Now for my shorter vegetables and fruits, I have some raised-raised beds on legs or milk crates. These are also made from pallet lumber. Yeah, I used a good truckload of pallets with this venture. My grandson was a happy camper to have something to build with power tools! He's almost 15 and the more time he can spend outside creating the happier he is. He also gets time with Grandma which doesn't break his heart either.  He spent three glorious weekends with us tearing apart, sawing, and drilling to make me four 4x8 and one 1x16 boxes.

On the underside we used scrap lumber as braces, chicken wire for stability, and cardboard boxes courtesy of our neighborhood grocery store. Now eventually the cardboard will decompose but we also added some landscape weed barrier fabric between the cardboard and wire. On these will go my asparagus, carrots, radishes, bush green beans, squashes, strawberries, and herbs etc.

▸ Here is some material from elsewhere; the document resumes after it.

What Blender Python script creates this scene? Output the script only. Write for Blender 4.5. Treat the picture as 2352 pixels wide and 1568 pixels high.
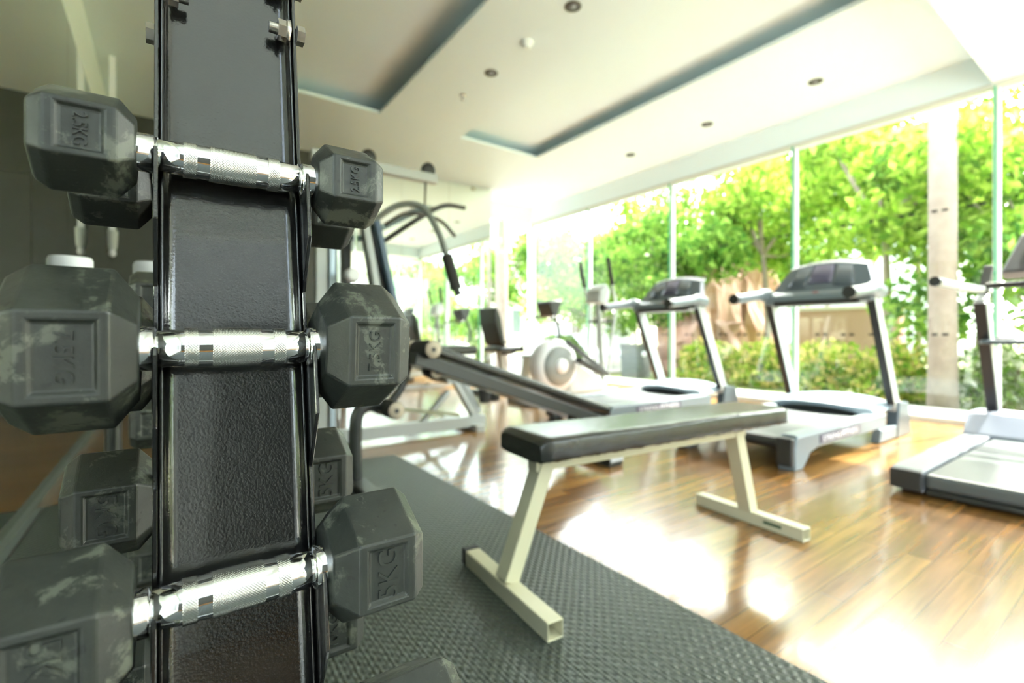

For the upper divisions into one foot squares were  mini blind slats that we Gorilla glued and riveted together. They were "trashed" because of assorted kids, remodeling, and pets over the years. We stockpiled them thinking if we ever needed a couple of slats we'd have them...Ah, come on, we are only talking about five sets. I'm not a true hoarder.

One box is exclusively rabbit and chicken friendly weeds, grasses, and seeds that didn't germinate. Every couple of days, I can move the chicken tractor that my grandson is building for me which fits over the top of it. This for when I don't what the rodeo of dogs and cats wrangling chickens and rabbits. Sometimes it is easier to keep them penned when time is of the essence.

I also found something else that peaked my interest...pallet vertical gardens. We planted several of these with lettuces and microgreens (radishes, kale, mustard greens, spinach, etc) This is strictly for salad munching and the rabbits. Needless to say I planted two of these. One for us and the other for the rabbits. We do love our rabbit food in this house. These are leaning against the house in the space between three windows. Our pallets chosen for this venture were 4x6. My grandson had to move a few boards around to get the proper spacings. We just stapled landscape weed barrier cloth to the inside to make sure the soil didn't wash away. I'm also planning on expanding my herd this year to include a breeding trio of Angoras.

Another thing we are trying on the wooden fence is this...
When we replaced the roof, we also replaced the gutter system for a rain catch system. The old gutter was screwed to the fence in four foot sections. After a little discussion we staggered the layout on the fences to make it more artistic looking. I also used replaced oxygen tubing to run in between the gutters so as I water the top on it flows down into the others. Wire caps make a great substitute for drip funnels. I did have to buy a few new end caps for this project but most of it was recycling what I had on hand. In two four-foot sections I have strawberries planted since they are perennials.

Yep it's been a busy couple of months for my grandson, but he loves it. All in all, my total cost, besides gas picking up the 16 pallets, was under $50. Here's hoping this new adventure in gardening works out well. Just think. If I hadn't had my stroke, this adventure would not be happening.

Oh, for another recycled gardening tip...
KFC Snack and Go cups make an excellent seed starter. Just remember to punch holes in the bottom for drainage. The handy plastic cap makes for a great humidity control cover for seedlings and it's divided into two sections for different plantings. No fuss, no muss instant seed starter. Trash to invaluable treasure.

I planted my seeds and placed them in a long plastic container with about an inch of water in the bottom. The plants pull water from the bottom and the extra humidity waters them from the top. They grow in them until transplanted into the garden bed.

So this year I'm gardening with two fingers, a pencil and a spade. Final tally at the end of the season.


  1. Nice pallets and nice rain gutter! I’ll come for lunch, I love fresh radish, kale, …

    John A. /

  2. This comment has been removed by the author.

  3. Well come on down John. I'll be expecting you in, what 18=20 hours. LOL

  4. Looks great! I can't wait to see pictures of your harvest :)

  5. Oh, my! The ingenuity you have to tackle such an interesting twist on gardening. Grow, food, grow!